Fluent Validation has some nifty helper extensions that make unit testing a breeze:

[TestFixture]
public class When_validating_a_new_user_form
{
    IValidator<UserRegistrationForm> validator = new UserRegistrationFormValidator();

    [Test]
    public void The_username_cannot_be_empty()
    {
        validator.ShouldHaveValidationErrorFor(f => f.Username, "");
    }

    [Test]
    public void A_valid_email_address_must_be_provided()
    {
        validator.ShouldHaveValidationErrorFor(f => f.Email, "");
    }

    [Test]
    public void The_url_must_be_valid()
    {
        validator.ShouldNotHaveValidationErrorFor(f => f.Url, "http://foo.bar");
    }
}

You can even inject dependencies into the validator and mock them out for testing. For example, in this app the validator calls an IUsernameAvailabilityService to make sure the chosen username is still available.

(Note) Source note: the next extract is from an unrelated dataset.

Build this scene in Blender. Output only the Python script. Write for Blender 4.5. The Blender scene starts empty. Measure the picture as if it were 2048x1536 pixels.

Testing the user registration service

This validation code is now completely isolated, and we can mock out the entire thing when testing the application service:

[TestFixture]
public class When_registering_a_new_user
{
    IUserRegistrationService registrationService;
    Mock<IUserRepository> repository;
    Mock<IValidator<UserRegistrationForm>> validator;

    [Test, ExpectedException(typeof(ValidationException))]
    public void Should_throw_a_validation_exception_if_the_form_is_invalid()
    {
        validator.Setup(v => v.Validate(It.IsAny<UserRegistrationForm>()))
            .Returns(ObjectMother.GetFailingValidationResult());

        service.RegisterNewUser(ObjectMother.GetNewUserForm());
    }

    [Test]
    public void Should_add_the_new_user_to_the_repository()
    {
        var form = ObjectMother.GetNewUserForm();

        registrationService.RegisterNewUser(form);

        service.Verify(
            r => r.Save(It.Is<User>(u => u.Username.Equals(form.Username))));
    }
}

Testing the accounts controller

With validation out of the way, all we have to test on the controller is whether or not it appends the validation errors to the model state. Here are the fixtures for the success/failure scenarios:

[TestFixture]
public class When_successfully_registering_a_new_user : AccountControllerTestContext
{
    [SetUp]
    public override void SetUp()
    {
        ...
        result = controller.Register(form);
    }

    [Test]
    public void Should_register_the_new_user()
    {
        registrationService.Verify(s => s.RegisterNewUser(form), Times.Exactly(1));
    }

    [Test]
    public void Should_sign_in()
    {
        formsAuth.Verify(a => a.SignIn(user.Username, false));
    }
}

[TestFixture]
public class When_registering_an_invalid_user :  AccountControllerTestContext
{
    [SetUp]
    public override void SetUp()
    {
        ...

        registrationService.Setup(s => s.RegisterNewUser(form)).Throws(
            new ValidationException(
                ObjectMother.GetFailingValidationResult()));

        result = controller.Register(form);
    }

    [Test]
    public void Should_not_sign_in()
    {
        formsAuth.Verify(a => a.SignIn(It.IsAny<string>(),
            It.IsAny<bool>()), Times.Never());
    }

    [Test]
    public void Should_redirect_back_to_the_register_view_with_the_form_contents()
    {
        result.AssertViewRendered().ForView("Register")
            .WithViewData<UserRegistrationForm>().ShouldEqual(form);
    }
}

This post has been a bit heavier on code than usual, but hopefully it is enough to get an idea of how easy it is to implement Fluent Validation in your ASP.NET MVC application.